Scared asylum-seekers reach Rochester. Officials offer help, but won't spend tax money

Two buses pulled up to the Holiday Inn in downtown Rochester and let off 77 adults and children about 10:30 p.m. Monday, with reservations to spend the night.

These travelers are the first asylum seekers to be relocated to Monroe County. Rochester was the terminus — for now — of a long and uncertain journey.

They had boarded the buses about eight hours earlier in New York City. Before that they had been transported to New York after applying for asylum at the U.S. border, fleeing from violence and persecution in their home countries.

One Venezuelan woman gave birth to her fourth young child while journeying through Mexico to the southern border, Angelica Perez-Delgado, CEO of Ibero-American Action League, said at a press conference Tuesday.

“They were very scared. They don’t know where they’re at,” Perez-Delgado said. “It was very emotional. They were tired, but mainly just scared for their safety.”

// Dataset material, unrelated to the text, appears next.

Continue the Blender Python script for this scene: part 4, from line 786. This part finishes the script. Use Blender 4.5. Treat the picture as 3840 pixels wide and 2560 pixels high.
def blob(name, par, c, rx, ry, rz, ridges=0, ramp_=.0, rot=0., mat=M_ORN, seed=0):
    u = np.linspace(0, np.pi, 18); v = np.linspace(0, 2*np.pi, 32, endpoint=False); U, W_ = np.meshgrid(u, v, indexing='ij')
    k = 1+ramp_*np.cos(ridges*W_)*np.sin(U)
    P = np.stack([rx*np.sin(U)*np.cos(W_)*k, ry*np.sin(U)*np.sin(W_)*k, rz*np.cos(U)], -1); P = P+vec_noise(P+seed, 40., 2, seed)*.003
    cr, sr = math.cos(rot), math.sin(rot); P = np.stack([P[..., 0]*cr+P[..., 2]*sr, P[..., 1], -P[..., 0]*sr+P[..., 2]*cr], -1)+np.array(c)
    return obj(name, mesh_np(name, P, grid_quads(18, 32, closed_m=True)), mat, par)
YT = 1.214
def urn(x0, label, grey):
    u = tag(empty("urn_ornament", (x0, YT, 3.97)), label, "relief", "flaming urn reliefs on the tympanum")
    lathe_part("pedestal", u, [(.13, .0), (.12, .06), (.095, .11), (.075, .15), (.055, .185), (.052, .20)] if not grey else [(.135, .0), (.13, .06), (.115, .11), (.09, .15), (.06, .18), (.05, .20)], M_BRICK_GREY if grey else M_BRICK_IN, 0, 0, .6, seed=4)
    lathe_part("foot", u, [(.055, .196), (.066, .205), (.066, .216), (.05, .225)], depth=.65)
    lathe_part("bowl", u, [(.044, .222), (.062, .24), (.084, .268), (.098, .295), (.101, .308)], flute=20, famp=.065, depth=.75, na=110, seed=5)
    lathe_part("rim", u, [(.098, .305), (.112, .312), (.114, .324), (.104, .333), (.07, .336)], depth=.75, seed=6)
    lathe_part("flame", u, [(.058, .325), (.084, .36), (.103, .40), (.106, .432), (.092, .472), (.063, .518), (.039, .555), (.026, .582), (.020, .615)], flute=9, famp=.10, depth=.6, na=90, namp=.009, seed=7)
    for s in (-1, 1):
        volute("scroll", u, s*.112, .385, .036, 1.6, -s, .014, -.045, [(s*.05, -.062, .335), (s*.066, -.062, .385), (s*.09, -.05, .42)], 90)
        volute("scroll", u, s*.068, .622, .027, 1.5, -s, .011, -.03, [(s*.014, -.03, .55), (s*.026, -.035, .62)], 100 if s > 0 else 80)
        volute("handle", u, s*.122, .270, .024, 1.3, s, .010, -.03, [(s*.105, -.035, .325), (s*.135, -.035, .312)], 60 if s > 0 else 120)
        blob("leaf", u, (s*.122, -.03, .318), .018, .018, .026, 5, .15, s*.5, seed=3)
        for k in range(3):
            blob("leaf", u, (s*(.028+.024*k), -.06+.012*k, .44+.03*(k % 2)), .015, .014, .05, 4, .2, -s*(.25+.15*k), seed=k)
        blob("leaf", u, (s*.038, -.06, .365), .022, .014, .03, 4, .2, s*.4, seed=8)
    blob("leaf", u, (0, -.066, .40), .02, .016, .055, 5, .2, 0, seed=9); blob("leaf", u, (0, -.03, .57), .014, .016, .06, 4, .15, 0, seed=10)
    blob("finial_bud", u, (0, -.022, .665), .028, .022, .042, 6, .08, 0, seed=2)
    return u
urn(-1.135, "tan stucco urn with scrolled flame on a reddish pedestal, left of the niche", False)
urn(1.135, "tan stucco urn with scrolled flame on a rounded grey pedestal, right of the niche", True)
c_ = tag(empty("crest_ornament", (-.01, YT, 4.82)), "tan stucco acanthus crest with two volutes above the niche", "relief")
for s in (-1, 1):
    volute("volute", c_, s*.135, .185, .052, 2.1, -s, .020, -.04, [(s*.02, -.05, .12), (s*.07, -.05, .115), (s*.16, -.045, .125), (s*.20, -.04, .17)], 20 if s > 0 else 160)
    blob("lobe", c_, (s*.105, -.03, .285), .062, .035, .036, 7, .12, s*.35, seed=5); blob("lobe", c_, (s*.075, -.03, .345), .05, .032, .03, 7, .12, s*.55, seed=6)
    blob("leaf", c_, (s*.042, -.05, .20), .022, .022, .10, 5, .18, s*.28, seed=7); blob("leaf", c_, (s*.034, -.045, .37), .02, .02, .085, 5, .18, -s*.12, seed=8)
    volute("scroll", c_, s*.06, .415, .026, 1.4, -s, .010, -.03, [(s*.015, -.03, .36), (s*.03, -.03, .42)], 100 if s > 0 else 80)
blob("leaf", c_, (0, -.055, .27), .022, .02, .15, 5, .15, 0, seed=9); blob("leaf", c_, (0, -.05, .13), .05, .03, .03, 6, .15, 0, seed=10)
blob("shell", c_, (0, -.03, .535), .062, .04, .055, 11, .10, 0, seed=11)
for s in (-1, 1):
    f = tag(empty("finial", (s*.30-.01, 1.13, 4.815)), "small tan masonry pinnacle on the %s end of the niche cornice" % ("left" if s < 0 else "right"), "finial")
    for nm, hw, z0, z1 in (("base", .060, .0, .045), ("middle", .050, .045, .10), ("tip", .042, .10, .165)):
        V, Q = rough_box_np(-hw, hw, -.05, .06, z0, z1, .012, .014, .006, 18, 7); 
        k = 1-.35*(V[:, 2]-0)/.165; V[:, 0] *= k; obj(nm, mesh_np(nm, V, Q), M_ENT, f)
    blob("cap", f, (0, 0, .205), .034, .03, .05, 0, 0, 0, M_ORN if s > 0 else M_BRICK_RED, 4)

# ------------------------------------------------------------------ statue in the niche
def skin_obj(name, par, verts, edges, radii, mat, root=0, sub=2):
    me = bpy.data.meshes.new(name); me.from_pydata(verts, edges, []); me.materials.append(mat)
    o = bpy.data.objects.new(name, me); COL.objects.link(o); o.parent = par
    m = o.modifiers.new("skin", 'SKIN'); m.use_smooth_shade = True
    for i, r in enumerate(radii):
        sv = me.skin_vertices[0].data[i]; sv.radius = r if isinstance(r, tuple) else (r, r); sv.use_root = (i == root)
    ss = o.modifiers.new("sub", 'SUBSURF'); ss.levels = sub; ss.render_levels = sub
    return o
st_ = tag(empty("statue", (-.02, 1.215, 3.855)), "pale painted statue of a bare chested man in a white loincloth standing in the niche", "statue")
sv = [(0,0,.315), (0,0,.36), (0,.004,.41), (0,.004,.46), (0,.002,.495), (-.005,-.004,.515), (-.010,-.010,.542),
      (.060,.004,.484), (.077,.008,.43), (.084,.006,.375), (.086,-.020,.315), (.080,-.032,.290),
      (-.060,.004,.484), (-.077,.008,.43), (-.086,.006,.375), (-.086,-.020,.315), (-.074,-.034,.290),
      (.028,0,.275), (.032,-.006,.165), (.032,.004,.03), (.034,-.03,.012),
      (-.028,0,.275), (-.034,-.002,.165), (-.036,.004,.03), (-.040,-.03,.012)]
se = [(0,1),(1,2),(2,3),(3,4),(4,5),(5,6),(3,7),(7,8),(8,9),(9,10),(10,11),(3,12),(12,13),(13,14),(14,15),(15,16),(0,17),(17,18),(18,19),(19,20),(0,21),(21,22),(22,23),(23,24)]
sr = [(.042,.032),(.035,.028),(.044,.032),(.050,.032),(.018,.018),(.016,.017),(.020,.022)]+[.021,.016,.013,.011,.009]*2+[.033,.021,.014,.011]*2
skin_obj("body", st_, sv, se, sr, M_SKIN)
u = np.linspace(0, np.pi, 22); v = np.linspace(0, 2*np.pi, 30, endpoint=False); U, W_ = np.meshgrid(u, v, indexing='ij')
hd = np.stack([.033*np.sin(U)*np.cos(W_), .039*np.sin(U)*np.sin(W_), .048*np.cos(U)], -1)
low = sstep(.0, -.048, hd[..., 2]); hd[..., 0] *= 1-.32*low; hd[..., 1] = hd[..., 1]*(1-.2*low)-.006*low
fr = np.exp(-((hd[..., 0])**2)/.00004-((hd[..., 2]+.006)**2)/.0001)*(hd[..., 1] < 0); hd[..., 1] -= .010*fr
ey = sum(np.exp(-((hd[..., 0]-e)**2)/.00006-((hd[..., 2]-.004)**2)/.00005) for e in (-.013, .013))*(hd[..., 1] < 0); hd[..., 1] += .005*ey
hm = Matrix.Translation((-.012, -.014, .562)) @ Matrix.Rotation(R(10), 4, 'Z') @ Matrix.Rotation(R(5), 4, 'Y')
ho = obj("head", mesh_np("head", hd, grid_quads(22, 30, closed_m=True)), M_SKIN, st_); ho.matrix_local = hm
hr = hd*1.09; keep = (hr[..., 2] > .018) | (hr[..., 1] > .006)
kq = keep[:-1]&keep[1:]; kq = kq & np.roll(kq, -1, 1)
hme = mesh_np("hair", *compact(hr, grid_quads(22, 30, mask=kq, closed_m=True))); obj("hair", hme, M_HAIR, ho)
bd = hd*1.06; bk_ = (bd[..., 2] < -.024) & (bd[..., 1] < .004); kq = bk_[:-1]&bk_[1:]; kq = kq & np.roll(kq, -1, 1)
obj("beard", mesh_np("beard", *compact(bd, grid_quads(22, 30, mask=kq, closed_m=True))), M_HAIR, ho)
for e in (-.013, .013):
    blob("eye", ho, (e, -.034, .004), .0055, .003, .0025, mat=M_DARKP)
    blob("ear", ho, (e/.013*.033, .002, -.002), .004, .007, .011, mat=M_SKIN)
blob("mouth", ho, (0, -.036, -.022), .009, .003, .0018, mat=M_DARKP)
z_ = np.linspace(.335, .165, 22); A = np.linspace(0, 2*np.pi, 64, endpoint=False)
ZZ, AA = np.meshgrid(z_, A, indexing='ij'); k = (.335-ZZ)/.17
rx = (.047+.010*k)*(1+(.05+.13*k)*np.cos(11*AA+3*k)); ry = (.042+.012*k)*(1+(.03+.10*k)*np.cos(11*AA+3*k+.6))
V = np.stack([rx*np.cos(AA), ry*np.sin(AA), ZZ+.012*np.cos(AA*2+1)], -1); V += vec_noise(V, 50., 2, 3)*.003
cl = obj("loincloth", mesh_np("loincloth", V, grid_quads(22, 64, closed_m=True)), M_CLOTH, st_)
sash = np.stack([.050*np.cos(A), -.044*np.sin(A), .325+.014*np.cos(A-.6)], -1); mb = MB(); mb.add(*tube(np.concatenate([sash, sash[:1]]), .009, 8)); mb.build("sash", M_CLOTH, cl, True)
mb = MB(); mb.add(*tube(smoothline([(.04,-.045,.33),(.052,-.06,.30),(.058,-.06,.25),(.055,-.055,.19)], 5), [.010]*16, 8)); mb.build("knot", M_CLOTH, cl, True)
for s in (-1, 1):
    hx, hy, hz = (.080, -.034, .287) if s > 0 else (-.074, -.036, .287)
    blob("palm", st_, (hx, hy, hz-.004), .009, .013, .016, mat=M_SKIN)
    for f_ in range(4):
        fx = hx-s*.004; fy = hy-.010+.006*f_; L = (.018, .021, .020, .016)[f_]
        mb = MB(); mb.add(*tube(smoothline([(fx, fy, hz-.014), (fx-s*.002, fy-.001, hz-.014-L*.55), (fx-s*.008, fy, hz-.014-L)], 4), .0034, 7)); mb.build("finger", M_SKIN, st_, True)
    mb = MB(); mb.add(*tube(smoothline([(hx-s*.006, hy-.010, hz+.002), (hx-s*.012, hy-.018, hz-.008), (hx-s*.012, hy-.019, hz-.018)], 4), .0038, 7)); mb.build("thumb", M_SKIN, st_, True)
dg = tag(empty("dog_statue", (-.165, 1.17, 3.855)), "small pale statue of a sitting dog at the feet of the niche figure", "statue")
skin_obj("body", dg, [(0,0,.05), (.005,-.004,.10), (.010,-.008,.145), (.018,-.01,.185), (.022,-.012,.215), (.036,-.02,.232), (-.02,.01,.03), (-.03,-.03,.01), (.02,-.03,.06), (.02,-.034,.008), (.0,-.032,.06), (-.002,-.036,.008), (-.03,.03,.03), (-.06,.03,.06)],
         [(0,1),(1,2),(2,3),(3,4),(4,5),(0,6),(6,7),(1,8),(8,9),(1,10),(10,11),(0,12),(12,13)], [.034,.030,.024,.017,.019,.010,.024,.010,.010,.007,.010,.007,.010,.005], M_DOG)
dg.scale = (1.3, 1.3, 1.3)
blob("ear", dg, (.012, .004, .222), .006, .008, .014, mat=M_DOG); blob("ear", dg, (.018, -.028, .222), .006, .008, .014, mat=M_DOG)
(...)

Angelica Perez-Delgado, president and CEO of Ibero American Action League, talks about meeting the needs of those who just arrived.
Angelica Perez-Delgado, president and CEO of Ibero American Action League, talks about meeting the needs of those who just arrived.

The Holiday Inn still has space for more asylum seekers, Monroe County Executive Adam Bello said, and he expects more will arrive in the coming weeks. He did not have details about their place of origin or when they first crossed the U.S. border, among other things.

At the press conference, local leaders expressed their joint commitment to assisting the asylum seekers in Rochester but insisted that local taxpayers should bear no part of the financial burden.

“We’re meeting the moment, but we have every expectation that what we were promised will be delivered,” Rochester Mayor Malik Evans said. “We expect the food to be paid for, the security to be paid for, the transportation to be paid for. … The county of Monroe, the city of Rochester, these non-profits do not have a bottomless pit of resources.”

Monroe County Executive Adam Bello in May issued an executive order barring local hotels from contracting to house asylum seekers without first submitting a comprehensive plan detailing how they would be provided for. The Holiday Inn on State Street submitted such a plan Aug. 4.

Once the buses left New York City Monday afternoon, a huge coalition of public sector and non-profit partners – the Dept. of Human Services, Ibero, Catholic Charities, the Rochester City School District and others – gathered food, toiletries and helping hands and went to the bus station to greet people.

“What we’re not going to do is be a community where buses of people are just coming here in the middle of the night and being dropped off in a parking lot,” Bello said. “People who don’t know where they are, why there’s here and who’s going to take care of them. That’s not going to happen in Monroe County.”

Monroe County Executive Adam Bello announces 77 asylum seekers from New York City have arrived and are staying at a downtown hotel. The housing, food and support services will be paid for by NYC.
Monroe County Executive Adam Bello announces 77 asylum seekers from New York City have arrived and are staying at a downtown hotel. The housing, food and support services will be paid for by NYC.

Tens of thousands of asylum seekers have been bused to New York City from the southern border over the last year, and since May the city has moved hundreds to hotels in at least seven counties around New York as the city's shelters have filled.

New York City Mayor Eric Adams has complained bitterly about the burden placed on his government. An estimated 90,000 migrants and asylum seekers have arrived there in the last year, he said earlier this month.

Bello called the asylum-seeking process an “abject failure of the federal government,” and said he is speaking with U.S. Rep. Joe Morelle and others in the federal government to help. One such action could be allowing people to work while they wait for their claims to be processed.

A Morelle spokeswoman did not respond to a request for comment.

Around 40 of the asylum seekers in Rochester are school-age children who will start classes in the Rochester City School District in one month. In a press release last week, the state Education Department said it was "exploring the possibility of regulatory flexibility" for districts seeing an influx of asylum seekers or migrants, but did not clarify what that might entail.

The lobby of the Holiday Inn on Tuesday morning was a hive of activity. Volunteers and community groups were in the loading area with bags and boxes of supplies, which then joined stacks surrounding folding tables where other people were taking information, conducting screenings and answering questions in Spanish and other languages. Security guards stood outside the automatic sliding doors.

"We're ready for this; this community has done this before," Perez-Delgado said. "We will integrate these people into our community. ... I'm excited for these families and the future we're able to be able to provide to them."